Early in this summer which has never quite arrived, Trade Me featured a listing for the soundtrack of Children of the Sun. This cult surfing doco is New Zealand’s equivalent of Bruce Brown’s classic 1966 film Endless Summer.
The soundtrack EP – by Hamilton’s Music Convention - is regarded as a New Zealand psychedelic classic, featuring a sitar and heavily phased guitar from Rob O’Donnell. The opening track ‘Belly Board Beat’ has a stonking drum solo from Sean Kelly. It can be heard here, or on Grant Gillander’s second New Zealand psychedelia compilation, A Day In My Mind's Mind, Vol 2 (EMI).

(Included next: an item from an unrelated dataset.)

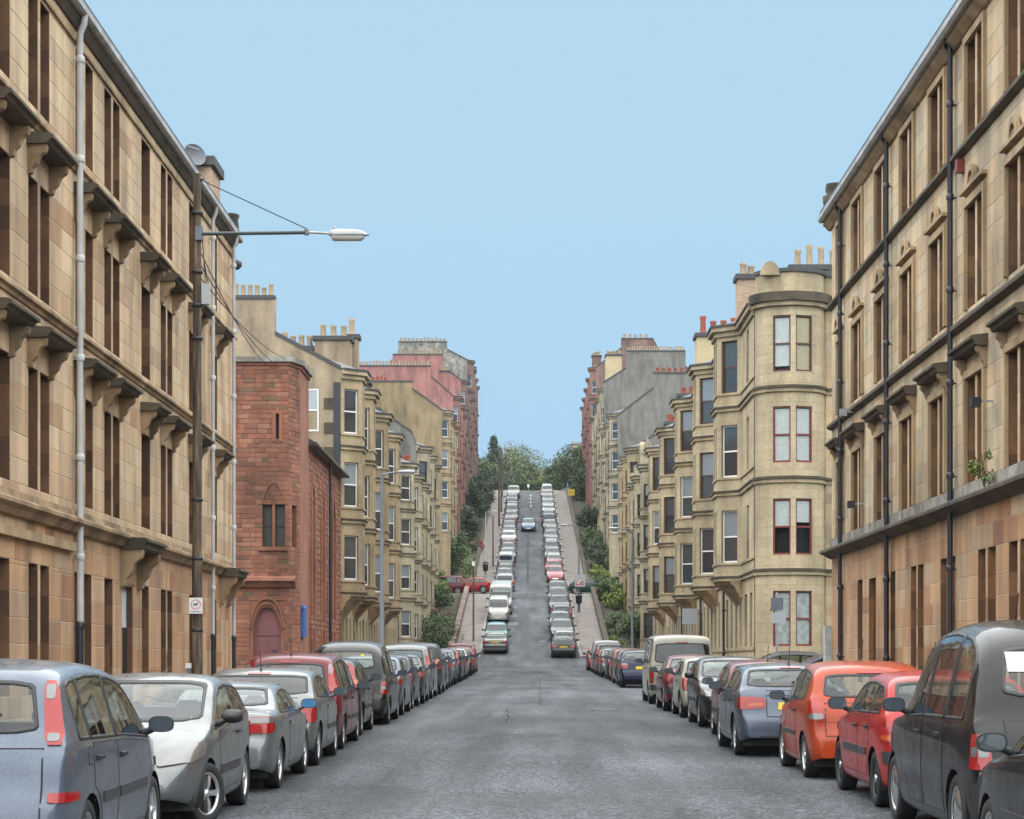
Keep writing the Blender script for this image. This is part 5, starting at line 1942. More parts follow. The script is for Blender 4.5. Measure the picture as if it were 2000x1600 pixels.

On Trade Me, the Children of the Sun EP – water stained of course – called for opening bids from about NZ$300. But the entire film (and soundtrack) can be experienced on NZ On Screen here. It was shot by Andrew McAlpine over three years, on beaches all around New Zealand and Australia, and released in 1968. The editor was Kelvin Peach, son of the legendary Tanza sound engineer Noel Peach. The essential local surfing text is Luke Williamson’s utopian Gone Surfing: the Golden Years of Surfing in New Zealand, 1950-1960 (Penguin, 2000).